#### Exercise objective:
Write out the data again in full, exactly as it reads.

——————

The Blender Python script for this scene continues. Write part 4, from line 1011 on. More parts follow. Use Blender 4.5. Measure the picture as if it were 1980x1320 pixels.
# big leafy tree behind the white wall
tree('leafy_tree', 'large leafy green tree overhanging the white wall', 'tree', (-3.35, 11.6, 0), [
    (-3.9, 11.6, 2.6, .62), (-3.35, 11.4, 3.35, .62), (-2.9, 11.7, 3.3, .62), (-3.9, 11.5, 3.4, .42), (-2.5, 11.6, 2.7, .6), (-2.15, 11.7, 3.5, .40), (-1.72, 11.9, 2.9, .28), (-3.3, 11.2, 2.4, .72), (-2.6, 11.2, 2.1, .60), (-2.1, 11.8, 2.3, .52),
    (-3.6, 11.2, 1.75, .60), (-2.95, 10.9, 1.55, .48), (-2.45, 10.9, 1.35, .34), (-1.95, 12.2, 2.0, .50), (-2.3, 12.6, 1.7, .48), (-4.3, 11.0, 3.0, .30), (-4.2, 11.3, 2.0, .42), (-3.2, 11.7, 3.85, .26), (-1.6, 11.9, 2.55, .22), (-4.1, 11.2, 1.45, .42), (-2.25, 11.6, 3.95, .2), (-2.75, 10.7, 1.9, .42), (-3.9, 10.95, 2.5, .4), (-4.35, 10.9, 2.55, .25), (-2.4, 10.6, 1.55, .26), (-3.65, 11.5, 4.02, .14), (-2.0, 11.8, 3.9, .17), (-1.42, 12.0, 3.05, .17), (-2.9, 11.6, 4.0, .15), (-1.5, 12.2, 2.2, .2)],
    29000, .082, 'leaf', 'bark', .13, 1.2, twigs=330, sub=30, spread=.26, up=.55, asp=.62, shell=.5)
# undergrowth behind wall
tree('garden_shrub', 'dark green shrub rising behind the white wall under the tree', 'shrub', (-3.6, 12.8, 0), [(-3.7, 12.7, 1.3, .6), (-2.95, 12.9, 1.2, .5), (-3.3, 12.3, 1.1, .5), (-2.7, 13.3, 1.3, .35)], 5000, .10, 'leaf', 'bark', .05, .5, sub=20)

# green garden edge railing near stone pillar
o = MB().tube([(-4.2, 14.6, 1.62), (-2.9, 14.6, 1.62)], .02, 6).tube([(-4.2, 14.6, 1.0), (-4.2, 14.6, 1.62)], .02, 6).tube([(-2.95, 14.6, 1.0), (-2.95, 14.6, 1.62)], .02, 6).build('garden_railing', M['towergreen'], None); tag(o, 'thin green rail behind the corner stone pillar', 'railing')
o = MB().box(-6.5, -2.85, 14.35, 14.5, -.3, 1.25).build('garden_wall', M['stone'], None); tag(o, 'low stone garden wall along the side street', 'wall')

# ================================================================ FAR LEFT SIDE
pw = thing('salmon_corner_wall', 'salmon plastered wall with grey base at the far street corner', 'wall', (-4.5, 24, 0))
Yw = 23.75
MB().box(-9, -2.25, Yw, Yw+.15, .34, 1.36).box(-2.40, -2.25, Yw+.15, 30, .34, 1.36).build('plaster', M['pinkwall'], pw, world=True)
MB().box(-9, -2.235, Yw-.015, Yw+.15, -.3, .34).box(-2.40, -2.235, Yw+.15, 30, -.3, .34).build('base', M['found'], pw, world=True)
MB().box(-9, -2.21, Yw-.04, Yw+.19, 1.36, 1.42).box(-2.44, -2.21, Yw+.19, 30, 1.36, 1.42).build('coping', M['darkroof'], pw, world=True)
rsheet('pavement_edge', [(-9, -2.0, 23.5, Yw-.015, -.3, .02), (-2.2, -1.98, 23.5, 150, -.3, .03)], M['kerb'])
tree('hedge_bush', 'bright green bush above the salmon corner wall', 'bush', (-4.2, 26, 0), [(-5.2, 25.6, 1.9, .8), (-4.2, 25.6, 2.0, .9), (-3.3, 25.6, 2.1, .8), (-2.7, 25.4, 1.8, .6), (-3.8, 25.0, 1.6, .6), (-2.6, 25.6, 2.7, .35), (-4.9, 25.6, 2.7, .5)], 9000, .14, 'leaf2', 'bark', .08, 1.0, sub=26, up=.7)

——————

#### Final result:
The Blender Python script for this scene continues. Write part 4, from line 1011 on. More parts follow. Use Blender 4.5. Measure the picture as if it were 1980x1320 pixels.
# big leafy tree behind the white wall
tree('leafy_tree', 'large leafy green tree overhanging the white wall', 'tree', (-3.35, 11.6, 0), [
    (-3.9, 11.6, 2.6, .62), (-3.35, 11.4, 3.35, .62), (-2.9, 11.7, 3.3, .62), (-3.9, 11.5, 3.4, .42), (-2.5, 11.6, 2.7, .6), (-2.15, 11.7, 3.5, .40), (-1.72, 11.9, 2.9, .28), (-3.3, 11.2, 2.4, .72), (-2.6, 11.2, 2.1, .60), (-2.1, 11.8, 2.3, .52),
    (-3.6, 11.2, 1.75, .60), (-2.95, 10.9, 1.55, .48), (-2.45, 10.9, 1.35, .34), (-1.95, 12.2, 2.0, .50), (-2.3, 12.6, 1.7, .48), (-4.3, 11.0, 3.0, .30), (-4.2, 11.3, 2.0, .42), (-3.2, 11.7, 3.85, .26), (-1.6, 11.9, 2.55, .22), (-4.1, 11.2, 1.45, .42), (-2.25, 11.6, 3.95, .2), (-2.75, 10.7, 1.9, .42), (-3.9, 10.95, 2.5, .4), (-4.35, 10.9, 2.55, .25), (-2.4, 10.6, 1.55, .26), (-3.65, 11.5, 4.02, .14), (-2.0, 11.8, 3.9, .17), (-1.42, 12.0, 3.05, .17), (-2.9, 11.6, 4.0, .15), (-1.5, 12.2, 2.2, .2)],
    29000, .082, 'leaf', 'bark', .13, 1.2, twigs=330, sub=30, spread=.26, up=.55, asp=.62, shell=.5)
# undergrowth behind wall
tree('garden_shrub', 'dark green shrub rising behind the white wall under the tree', 'shrub', (-3.6, 12.8, 0), [(-3.7, 12.7, 1.3, .6), (-2.95, 12.9, 1.2, .5), (-3.3, 12.3, 1.1, .5), (-2.7, 13.3, 1.3, .35)], 5000, .10, 'leaf', 'bark', .05, .5, sub=20)

# green garden edge railing near stone pillar
o = MB().tube([(-4.2, 14.6, 1.62), (-2.9, 14.6, 1.62)], .02, 6).tube([(-4.2, 14.6, 1.0), (-4.2, 14.6, 1.62)], .02, 6).tube([(-2.95, 14.6, 1.0), (-2.95, 14.6, 1.62)], .02, 6).build('garden_railing', M['towergreen'], None); tag(o, 'thin green rail behind the corner stone pillar', 'railing')
o = MB().box(-6.5, -2.85, 14.35, 14.5, -.3, 1.25).build('garden_wall', M['stone'], None); tag(o, 'low stone garden wall along the side street', 'wall')

# ================================================================ FAR LEFT SIDE
pw = thing('salmon_corner_wall', 'salmon plastered wall with grey base at the far street corner', 'wall', (-4.5, 24, 0))
Yw = 23.75
MB().box(-9, -2.25, Yw, Yw+.15, .34, 1.36).box(-2.40, -2.25, Yw+.15, 30, .34, 1.36).build('plaster', M['pinkwall'], pw, world=True)
MB().box(-9, -2.235, Yw-.015, Yw+.15, -.3, .34).box(-2.40, -2.235, Yw+.15, 30, -.3, .34).build('base', M['found'], pw, world=True)
MB().box(-9, -2.21, Yw-.04, Yw+.19, 1.36, 1.42).box(-2.44, -2.21, Yw+.19, 30, 1.36, 1.42).build('coping', M['darkroof'], pw, world=True)
rsheet('pavement_edge', [(-9, -2.0, 23.5, Yw-.015, -.3, .02), (-2.2, -1.98, 23.5, 150, -.3, .03)], M['kerb'])
tree('hedge_bush', 'bright green bush above the salmon corner wall', 'bush', (-4.2, 26, 0), [(-5.2, 25.6, 1.9, .8), (-4.2, 25.6, 2.0, .9), (-3.3, 25.6, 2.1, .8), (-2.7, 25.4, 1.8, .6), (-3.8, 25.0, 1.6, .6), (-2.6, 25.6, 2.7, .35), (-4.9, 25.6, 2.7, .5)], 9000, .14, 'leaf2', 'bark', .08, 1.0, sub=26, up=.7)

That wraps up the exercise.